Here's what's not good:

- Vincent Pastore's (Big Pussy from "The Sopranos") singing.  Well, talking in tune.  Fortunately, Pastore brings a more authentic comic touch to his role than...
- ...Zach Braff brings to his.  Braff is a better singer than Pastore, but not by much.  His comic skills just don't compensate for his relatively weak tenor.  I'd have loved to see someone like Bryce Pinkham in this role - someone with a real Broadway voice and comic chops.
- Woody Allen's rewrite of his original film script.  The movie ends on a touching, genuine, humble note.  Here Allen decided to leave us with a lead character who realizes he's mediocre - but doesn't have enough ethical spine to realize he shouldn't ride on someone else's coattails.
- The comic timing.  It's just wrong.  Maybe without a film editor to keep an eye on pace and point of view, Woody's best lines don't hit with the impact they ought to have.

The rest of it?  Professional, workmanlike, unfulfilling.

New York, Day Seven - "Buyer & Cellar"

"Buyer & Cellar"

If ever there was a dream job for the stereotypical gay man, you couldn't get much dreamier than working as the only clerk in a series of "stores" in a shopping street built in the basement of Barbra Streisand's multi-acre compound in Malibu.  In case you didn't know, this is a thing that actually exists.  Barbra, rather than just storing her extra things in boxes in the basement, decided to create an environment not unlike a quaint shopping mall where all of it could be on display.

From this one true thing, playwright Jonathan Tolins has fashioned a fantasy about an out-of-work actor stumbling into the very odd job of dusting and arranging the thousands of items in the "stores" - and occasionally interacting with the great lady herself.

There's no deep subtext or message here - though there are themes of power and ambition (or lack thereof - but I don't think Tolins was trying to make any other point besides "Isn't this a funny idea? Imagine if..."

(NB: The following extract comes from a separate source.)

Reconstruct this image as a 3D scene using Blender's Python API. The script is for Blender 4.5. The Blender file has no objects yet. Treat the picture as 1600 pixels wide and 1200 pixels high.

Tolins's wit, however, is meat enough to make this a full meal.  His satire (of Hollywood pretension and power plays and perfectionism) is scalpel-sharp.  Even though Tolins states clearly in the first minutes of the play that this is all fiction, the text is full of insider references that feel very true-to-life.

Christopher J. Hanke is excellent in the role of Alex More, the down on his luck actor who scores this crazy gig, although I wished I'd had the chance to see Michael Urie as Alex, given all the praise other critics and audiences threw his way.

Fortunately for most of you, Michael Urie is taking the show on tour, and it will hit San Francisco later this summer.

Tuesday, May 20, 2014

New York, Day Six - "The Few"

"The Few"

Are you alone?  Hurtling toward some distant destination, your fellow travelers all around, but tantalizingly just out of reach?  Don't worry, there are many more out there, just like you.  You may be alone, but you don't have to be lonely.

Is that the cry of all of us in life?  Or just long-haul truckers?  

By focusing specifically on the needs and desires and thwarted ambitions of professional drivers who pilot 18-wheel rigs back and forth across the country, Samuel D. Hunter's new play "The Few" also deftly addresses the existential loneliness we all face.  For no matter how surrounded we are by our fellow travelers, no one else ever drives the exact same road.  No one else can ever know - completely - what anyone else's journey is like.

So far, this year's junket in New York has been a wild success.  Everything I've seen has been of very high quality.  Not a single clunker.  But "The Few" may be the most exciting, thrilling piece I've seen thus far.  Not simply because it's great - and it is - but because I can see how much better it can still get.

This is a small, tightly-contained show. There are only three characters and all the action takes place in a single room - a shabby, ill-organized office in a trailer somewhere in the northern plains of America.  At lights up, Bryan (Michael Laurence) is sitting across from QZ (Tasha Lawrence), and they share a long, long uncomfortable silence before we finally learn that, four years earlier, Bryan had disappeared into thin air following the death of their friend Jim, leaving QZ alone to run the small newspaper the three of them had started in order to serve the needs of lonely long-haul truckers.  Bryan's vision for the paper was more literary, but in his absence, QZ - hungry for a profit - remade "The Few" (the name of the paper as well as the play) into little more than a singles bar for truckers, with virtually all of the content being personal ads.

Tasha Lawrence is brilliant as QZ - righteously angry but relentlessly rational, she refuses to let Bryan's reappearance threaten the new life she has made for herself, a phoenix rising from the ashes after being left by both her publishing and life partners.  As Bryan, Michael Laurence is quite good, but there's more to playing a drunken, lost soul than unkempt hair and empty stares.  Laurence almost gets to the point of fully inhabiting Bryan, but then seems to pull back from that edge.

There are also a few times where the rhythm seems to be off, where the players need to slow down a bit, or vary the pace to match the relatively naturalistic dialogue.

Some of these rhythmic problems could have been due to the fact that the third character, Matthew, a teenager who has stepped in to help QZ with the paper, was played by the understudy on the night I saw the show.  Jacob Perkins did quite an excellent job, but the word-of-mouth on this show is that Gideon Glick, who usually portrays Matthew, is brilliant, and one of the main reasons to see 'The Few."

But these are quibbles.  The show, overall, is brilliant.  The set (by Dane Laffrey) is perfect (the polar opposite of John Lee Beatty's Georgian mansion in "City of Conversation"), and the sound effects and recorded voices (of truckers leaving their personal ads on an answering machine) add depth and richness to the story.  

And the story itself!  I won't tell you more for fear of spoiling the surprises, but much is revealed along the way that add dimension to the characters and to the theme they present.

I would not be at all surprised to see this show move from the tiny Rattlestick Playwrights Theater to a larger venue.  It will almost certainly get plenty of stagings at regional theaters across the country, so if it comes to where you are, give it a chance.  Even if it means a very long haul.